Take each line containing "scene" and report it exactly as written.

━━━ Data block ━━━

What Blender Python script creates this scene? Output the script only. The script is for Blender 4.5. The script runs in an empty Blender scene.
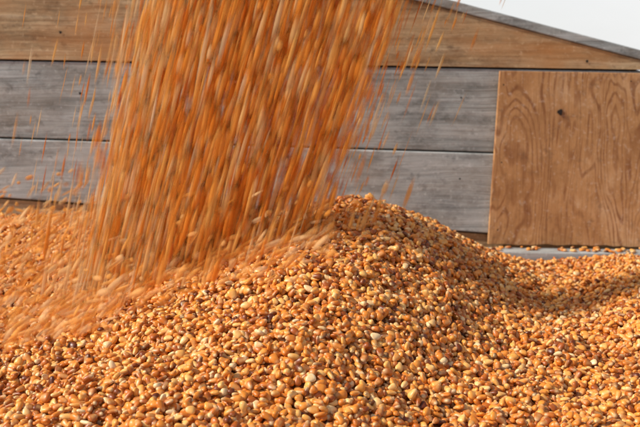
import bpy, math, numpy as np
from mathutils import Vector, Euler
rng = np.random.default_rng(7)
scene = bpy.context.scene

# ------------------------------------------------------------ helpers
def new_mat(name):
    m = bpy.data.materials.new(name); m.use_nodes = True
    nt = m.node_tree; nt.nodes.clear()
    out = nt.nodes.new('ShaderNodeOutputMaterial')
    return m, nt, out
def N(nt, t, **kw):
    n = nt.nodes.new(t)
    for k, v in kw.items(): setattr(n, k, v)
    return n
def L(nt, a, b): nt.links.new(a, b)
def ramp(nt, fac, stops, interp='LINEAR'):
    r = nt.nodes.new('ShaderNodeValToRGB'); r.color_ramp.interpolation = interp
    e = r.color_ramp.elements
    while len(e) < len(stops): e.new(0.5)
    for k, (p, c) in enumerate(stops):
        e[k].position = p; e[k].color = (*c, 1) if len(c) == 3 else c
    L(nt, fac, r.inputs[0]); return r.outputs[0]
def mix(nt, fac, a, b, mode='MIX'):
    n = nt.nodes.new('ShaderNodeMix'); n.data_type = 'RGBA'; n.blend_type = mode
    for s, v in ((n.inputs[0], fac), (n.inputs[6], a), (n.inputs[7], b)):
        if hasattr(v, 'is_output'): L(nt, v, s)
        else: s.default_value = v if not isinstance(v, tuple) else (*v[:3], 1)
    return n.outputs[2]
def math_n(nt, op, a, b=None, clamp=False):
    n = nt.nodes.new('ShaderNodeMath'); n.operation = op; n.use_clamp = clamp
    for s, v in ((n.inputs[0], a), (n.inputs[1], b)):
        if v is None: continue
        if hasattr(v, 'is_output'): L(nt, v, s)
        else: s.default_value = v
    return n.outputs[0]
def noise(nt, vec, scale, detail=4, rough=.55, dist=0, map_scale=None, loc=(0,0,0)):
    if map_scale is not None:
        mp = N(nt, 'ShaderNodeMapping'); mp.inputs['Scale'].default_value = map_scale
        mp.inputs['Location'].default_value = loc
        L(nt, vec, mp.inputs[0]); vec = mp.outputs[0]
    n = N(nt, 'ShaderNodeTexNoise'); L(nt, vec, n.inputs['Vector'])
    n.inputs['Scale'].default_value = scale; n.inputs['Detail'].default_value = detail
    n.inputs['Roughness'].default_value = rough; n.inputs['Distortion'].default_value = dist
    return n.outputs[0]
def mesh_obj(name, verts, faces, mat=None, smooth=False, parent=None, link=True):
    me = bpy.data.meshes.new(name); me.from_pydata(verts, [], faces); me.update()
    if smooth: me.polygons.foreach_set('use_smooth', [True]*len(me.polygons))
    o = bpy.data.objects.new(name, me)
    if mat: me.materials.append(mat)
    if link: scene.collection.objects.link(o)
    if parent: o.parent = parent
    return o
def empty(name):
    o = bpy.data.objects.new(name, None); scene.collection.objects.link(o); return o
def prism(name, poly, y0, y1, mat, parent=None, bevel=.0025):
    n = len(poly)
    v = [(x, y0, z) for x, z in poly] + [(x, y1, z) for x, z in poly]
    f = [tuple(range(n)), tuple(range(2*n-1, n-1, -1))]
    for i in range(n):
        j = (i+1) % n; f.append((j, i, i+n, j+n))
    o = mesh_obj(name, v, f, mat, parent=parent)
    if bevel:
        b = o.modifiers.new('bevel', 'BEVEL'); b.width = bevel; b.segments = 2; b.limit_method = 'ANGLE'
    return o

# ------------------------------------------------------------ pile height field
def vnoise(x, y, s, seed):
    r = np.random.default_rng(seed); g = r.random((96, 96))
    a = (x*s+37.3) % 95; b = (y*s+51.7) % 95
    i = np.floor(a).astype(int); j = np.floor(b).astype(int)
    fx = a-i; fy = b-j; fx = fx*fx*(3-2*fx); fy = fy*fy*(3-2*fy)
    i1 = (i+1) % 96; j1 = (j+1) % 96
    return (g[i, j]*(1-fx)+g[i1, j]*fx)*(1-fy)+(g[i, j1]*(1-fx)+g[i1, j1]*fx)*fy - .5
def smax(a, b, k):
    return .5*(a+b+np.sqrt((a-b)**2+k*k))
def sstep(x, a, b):
    t = np.clip((x-a)/(b-a), 0, 1); return t*t*(3-2*t)
def H(x, y):
    x = np.asarray(x, float); y = np.asarray(y, float)
    d = y+2.3
    w = sstep(x, .02, .40)
    dd = np.minimum(d, 2.05)
    base = -.446+(.140*(1-w)+.030*w)*(dd-1.2)+.02*w*np.exp(-((d-1.95)/.16)**2-((x-.72)/.3)**2)
    base = base + .055*np.exp(-((d-1.60)/.24)**2)*sstep(x, .32, .62)
    base = base - .012*np.clip(x-.6, 0, 2) - .06*np.clip(-x-.9, 0, 2)
    base = base - .5*(np.sqrt(np.clip(1.02-d, 0, 9)**2+.01)-.1)
    base = base - .42*np.clip(np.abs(x)-1.25, 0, 9)
    px, py = .10, -.44
    dx = x-px; dy = y-py
    slx = np.where(dx > 0, .50, .28)
    r = np.sqrt((dx*slx)**2+(dy*np.where(dy < 0, .27, .30))**2+.020**2)
    cone = -.222 - r
    h = smax(base, cone, .025)
    vx = .40+(d-1.8)*.42
    t = x-vx
    g = np.exp(-(t/.13)**2)
    h = h-.056*g*np.clip((2.15-d)/.4, 0, 1)*np.clip((d-.8)/.4, 0, 1)
    h = h+.034*np.exp(-((x+.02-(d-1.5)*.1)/.17)**2-((d-1.45)/.28)**2)
    h = h-.015*np.exp(-((x+.25)/.2)**2-((d-1.72)/.15)**2)
    h = h+.020*vnoise(x, y, 5, 1)+.014*vnoise(x, y, 13, 2)+.008*vnoise(x, y, 34, 3)
    return np.maximum(h, -.995)

# ------------------------------------------------------------ materials
m_corn, nt, out = new_mat('corn_kernel')
oi = N(nt, 'ShaderNodeObjectInfo'); rnd = oi.outputs['Random']
c = ramp(nt, rnd, [(0, (.11, .022, .004)), (.10, (.34, .078, .009)), (.32, (.60, .170, .017)), (.62, (.73, .250, .030)),
                   (.84, (.82, .36, .065)), (.96, (.84, .47, .14)), (1, (.84, .62, .34))])
at = N(nt, 'ShaderNodeAttribute', attribute_name='tip')
ge = N(nt, 'ShaderNodeAttribute', attribute_name='germ')
c2 = mix(nt, math_n(nt, 'MULTIPLY', at.outputs['Fac'], .8), c, (.84, .64, .34))
c2 = mix(nt, math_n(nt, 'MULTIPLY', ge.outputs['Fac'], .40), c2, (.84, .50, .18))
tc = N(nt, 'ShaderNodeTexCoord')
nz = noise(nt, tc.outputs['Object'], 180, 1)
c2 = mix(nt, .38, c2, ramp(nt, nz, [(.32, (.50, .32, .18)), (.62, (1, 1, 1))]), 'MULTIPLY')
p = N(nt, 'ShaderNodeBsdfPrincipled'); L(nt, c2, p.inputs['Base Color'])
p.inputs['Roughness'].default_value = .38; p.inputs['Specular IOR Level'].default_value = .40
L(nt, p.outputs[0], out.inputs[0])

m_base, nt, out = new_mat('packed_corn')
tc = N(nt, 'ShaderNodeTexCoord')
vo = N(nt, 'ShaderNodeTexVoronoi'); vo.inputs['Scale'].default_value = 100; L(nt, tc.outputs['Object'], vo.inputs['Vector'])
c = ramp(nt, vo.outputs['Distance'], [(0, (.45, .14, .025)), (.6, (.22, .06, .01)), (1, (.04, .01, .003))])
p = N(nt, 'ShaderNodeBsdfPrincipled'); L(nt, c, p.inputs['Base Color']); p.inputs['Roughness'].default_value = .6
bp = N(nt, 'ShaderNodeBump', invert=True); bp.inputs['Distance'].default_value = .004; L(nt, vo.outputs['Distance'], bp.inputs['Height']); L(nt, bp.outputs[0], p.inputs['Normal'])
L(nt, p.outputs[0], out.inputs[0])

def fall_mat(name, stops, amin, avar, trl):
    m, nt, out = new_mat(name)
    oi = N(nt, 'ShaderNodeObjectInfo'); rnd = oi.outputs['Random']
    c = ramp(nt, rnd, stops)
    wn = N(nt, 'ShaderNodeTexWhiteNoise', noise_dimensions='1D'); L(nt, rnd, wn.inputs['W'])
    at = N(nt, 'ShaderNodeAttribute', attribute_name='fade')
    al = math_n(nt, 'MULTIPLY', at.outputs['Fac'], math_n(nt, 'ADD', math_n(nt, 'MULTIPLY', wn.outputs[0], avar), amin), True)
    p = N(nt, 'ShaderNodeBsdfDiffuse'); L(nt, c, p.inputs['Color'])
    tl = N(nt, 'ShaderNodeBsdfTranslucent'); L(nt, c, tl.inputs['Color'])
    ms = N(nt, 'ShaderNodeMixShader'); ms.inputs[0].default_value = trl
    L(nt, p.outputs[0], ms.inputs[1]); L(nt, tl.outputs[0], ms.inputs[2])
    tr = N(nt, 'ShaderNodeBsdfTransparent')
    m2 = N(nt, 'ShaderNodeMixShader'); L(nt, al, m2.inputs[0]); L(nt, tr.outputs[0], m2.inputs[1]); L(nt, ms.outputs[0], m2.inputs[2])
    L(nt, m2.outputs[0], out.inputs[0]); return m
m_fall = fall_mat('falling_corn', [(0, (.58, .14, .015)), (.2, (.80, .25, .03)), (.6, (.91, .37, .06)),
                   (.88, (.95, .52, .14)), (1, (.95, .70, .36))], .40, .55, .42)
m_sunlit_tint = fall_mat('falling_corn_sunlit_tint', [(0, (.92, .40, .09)), (.5, (.95, .56, .20)), (1, (.95, .76, .48))], .30, .45, .45)  # lighter streak copy: sunlight on the stream's left put into the colour
m_spray = fall_mat('spraying_corn', [(0, (.76, .30, .05)), (.5, (.92, .46, .12)), (1, (.95, .68, .36))], .45, .48, .35)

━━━

* _Solution for this problem_:
What Blender Python script creates this scene? Output the script only. The script is for Blender 4.5. The script runs in an empty Blender scene.
scene = bpy.context.scene
    if link: scene.collection.objects.link(o)
    o = bpy.data.objects.new(name, None); scene.collection.objects.link(o); return o